Think 2.0-litre four-cylinder rear-wheel-drive coupe from Japan, think Toyota 86. But add a turbocharger to that equation and you can now picture a Lexus RC200t.
The RC200t should cost under $60,000 when it lands locally in December, just after the IS200t sedan with the same engine in September.
In the coupe range it will duck beneath the $66,000 RC350 that utilises a 3.5-litre naturally aspirated V6 and is barely more powerful, much less frugal and heavier.
Unlike the flat-four, Subie-derived 86 engine, the RC’s pots line up straight.

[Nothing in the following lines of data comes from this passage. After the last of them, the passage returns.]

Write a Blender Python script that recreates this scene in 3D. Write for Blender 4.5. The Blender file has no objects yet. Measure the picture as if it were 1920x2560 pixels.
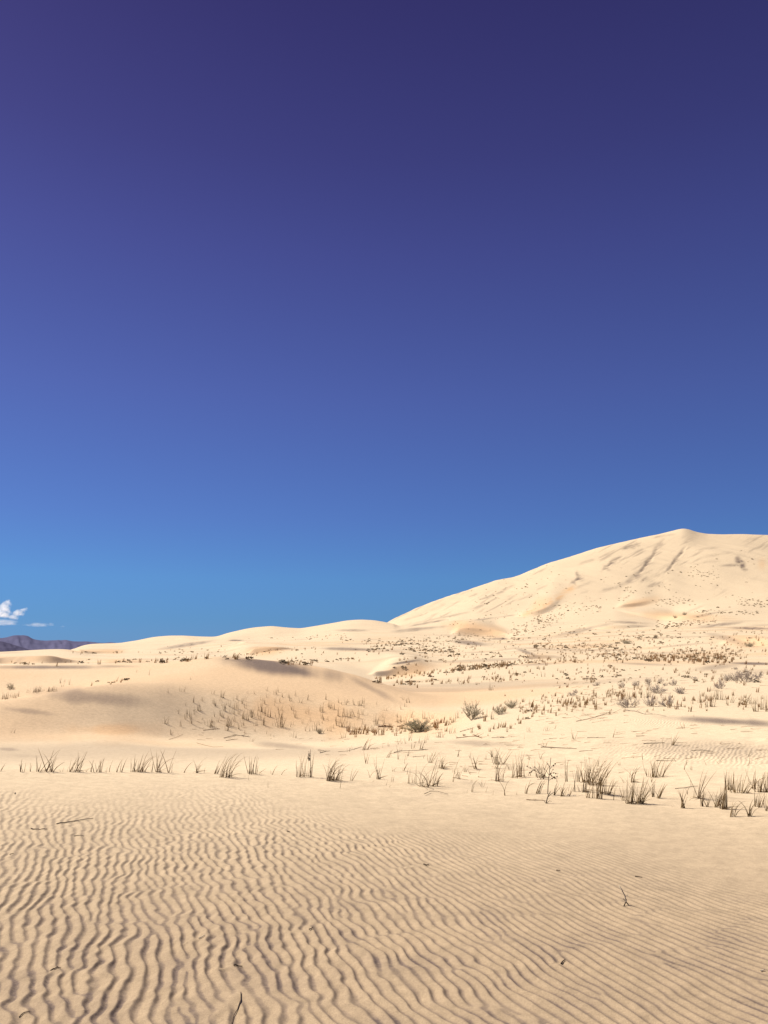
import bpy, bmesh, math, random
import numpy as np
from mathutils import Vector, Matrix, Euler

SC = bpy.context.scene
COL = SC.collection
rad = math.radians

# ------------------------------------------------------------------ camera, sky, sun, exposure
W, H, F = 1920.0, 2560.0, 1934.0            # photograph size and focal length in its pixels
PITCH = rad(10.5)
CAM_H = 1.6
cam = bpy.data.objects.new('camera', bpy.data.cameras.new('camera'))
COL.objects.link(cam)
cam.location = (0, 0, CAM_H)
cam.rotation_euler = (rad(90) + PITCH, 0, 0)
cam.data.sensor_fit = 'VERTICAL'
cam.data.angle = 2 * math.atan(H / 2 / F)
cam.data.clip_start = 0.05
cam.data.clip_end = 60000
SC.camera = cam

SUN_EL, SUN_AZ = rad(46), rad(-58)          # azimuth from +Y (view direction), negative = left
world = bpy.data.worlds.new('World')
SC.world = world
world.use_nodes = True
wn = world.node_tree
for n in list(wn.nodes):
    wn.nodes.remove(n)
out = wn.nodes.new('ShaderNodeOutputWorld')
bg = wn.nodes.new('ShaderNodeBackground')
sky = wn.nodes.new('ShaderNodeTexSky')
sky.sky_type = 'NISHITA'
sky.sun_disc = False
sky.sun_elevation = SUN_EL
sky.sun_rotation = SUN_AZ
sky.altitude = 900
sky.air_density = 1.0
sky.dust_density = 0.3
sky.ozone_density = 3.0
# a polarised desert sky: deeper and more violet towards the zenith
tc = wn.nodes.new('ShaderNodeTexCoord')
sx = wn.nodes.new('ShaderNodeSeparateXYZ')
ramp = wn.nodes.new('ShaderNodeValToRGB')
mul = wn.nodes.new('ShaderNodeMix'); mul.data_type = 'RGBA'; mul.blend_type = 'MULTIPLY'
mul.inputs['Factor'].default_value = 1.0
EXPOSURE = 0.86
GAM = 0.68
# height (sine of elevation), raw sky radiance there, colour it is graded to (8 bit)
SKY_FIT = [(0.009, (.7371, .7274, .5608), (103, 143, 186)), (0.045, (.5907, .7218, .6935), (96, 146, 194)), (0.095, (.4073, .5923, .7379), (92, 144, 202)),
           (0.172, (.2745, .4422, .6721), (86, 123, 192)), (0.321, (.1754, .2989, .5274), (78, 98, 168)), (0.482, (.1332, .2298, .4317), (68, 76, 142)),
           (0.573, (.1192, .2059, .3944), (61, 64, 125)), (0.693, (.1056, .1828, .3567), (53, 52, 108)), (1.0, (.0900, .1600, .3100), (46, 42, 96))]


def lin(c):
    c /= 255.0
    return ((c + 0.055) / 1.055) ** 2.4 if c > 0.04045 else c / 12.92


SKY_STOPS = [(z, tuple(lin(t) / 2 ** EXPOSURE / r ** GAM for r, t in zip(raw, tgt))) for z, raw, tgt in SKY_FIT]
scl = wn.nodes.new('ShaderNodeVectorMath'); scl.operation = 'SCALE'; scl.inputs['Scale'].default_value = 0.1
gam = wn.nodes.new('ShaderNodeGamma'); gam.inputs['Gamma'].default_value = GAM
up = wn.nodes.new('ShaderNodeVectorMath'); up.operation = 'SCALE'; up.inputs['Scale'].default_value = 10.0
wn.links.new(tc.outputs['Generated'], sx.inputs[0])
wn.links.new(sx.outputs['Z'], ramp.inputs['Fac'])
el = ramp.color_ramp.elements
for i, (p, c) in enumerate(SKY_STOPS):
    e = el[i] if i < 2 else el.new(p)
    e.position = p
    e.color = (*c, 1)
wn.links.new(sky.outputs['Color'], scl.inputs[0])
wn.links.new(scl.outputs[0], gam.inputs['Color'])
wn.links.new(gam.outputs[0], up.inputs[0])
wn.links.new(up.outputs[0], mul.inputs['A'])
wn.links.new(ramp.outputs['Color'], mul.inputs['B'])
wn.links.new(mul.outputs['Result'], bg.inputs['Color'])
bg.inputs['Strength'].default_value = 0.10
wn.links.new(bg.outputs[0], out.inputs['Surface'])

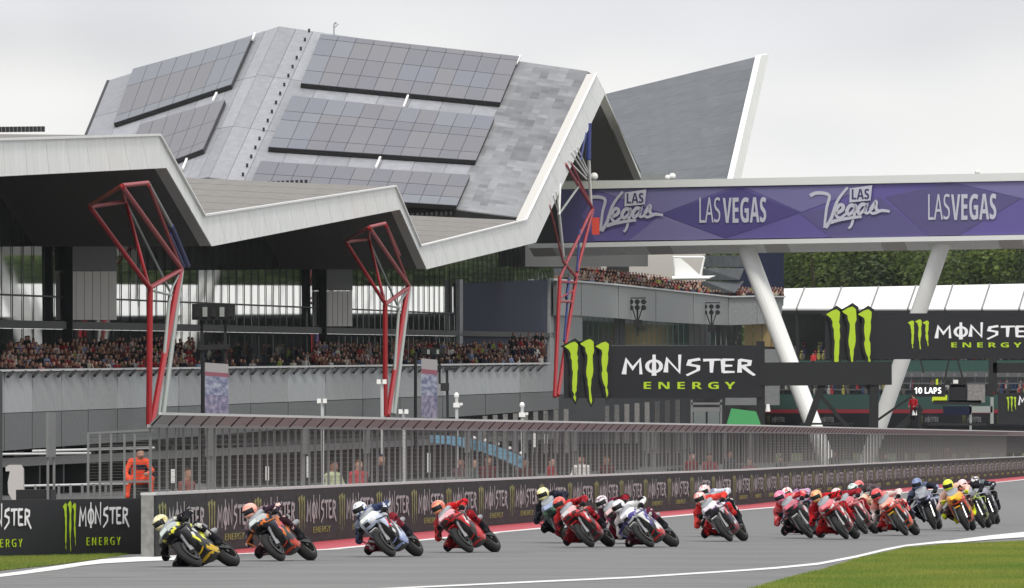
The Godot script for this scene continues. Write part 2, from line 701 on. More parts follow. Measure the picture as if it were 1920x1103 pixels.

Like its natural German rival, the BMW 428i coupe, the same-sized engine in the RC200t makes an identical 180kW and 350Nm.
A base RC coupe weighs a portly 1680kg, but while Lexus isn’t talking kerb weights with the new RC200t, the 2.0-litre engine itself weighs 160kg – or around 20kg less than the V6 that produces 53kW/28Nm extra.
Where the RC350 makes torque at 4800rpm and power at a peaky 6400rpm, the equivalent engine in the NX200t compact SUV makes its maximums between 1650-4000rpm and 4800-5600rpm respectively.
In short, the twin-scroll turbo unit lathers grunt over the throttle rather than forcing you to reach into the pedal to get it.
The fatty NX200t weighs 1700kg, gets 5kW less than RC200t and the same torque, with a 7.3-second 0-100km/h claim and 7.7L/100km economy.
The RC200t also gets two extra gears to play with, utilising an eight-speed torque converter automatic, and with along with around 50kg less to lug around, should achieve a ton run in the high sixes with low-seven frugality.
We won’t mention the 428i coupe can achieve high-fives and low-sixes respectively.
Still, Lexus will definitely want to mention that the RC200t will undercut the Bavarian coupe by more than $20,000. It will also slice into the pricing territory of the ageing Nissan 370Z that currently retails at $60,000. Which brings us back to square one – this could be a more powerful and posh 86.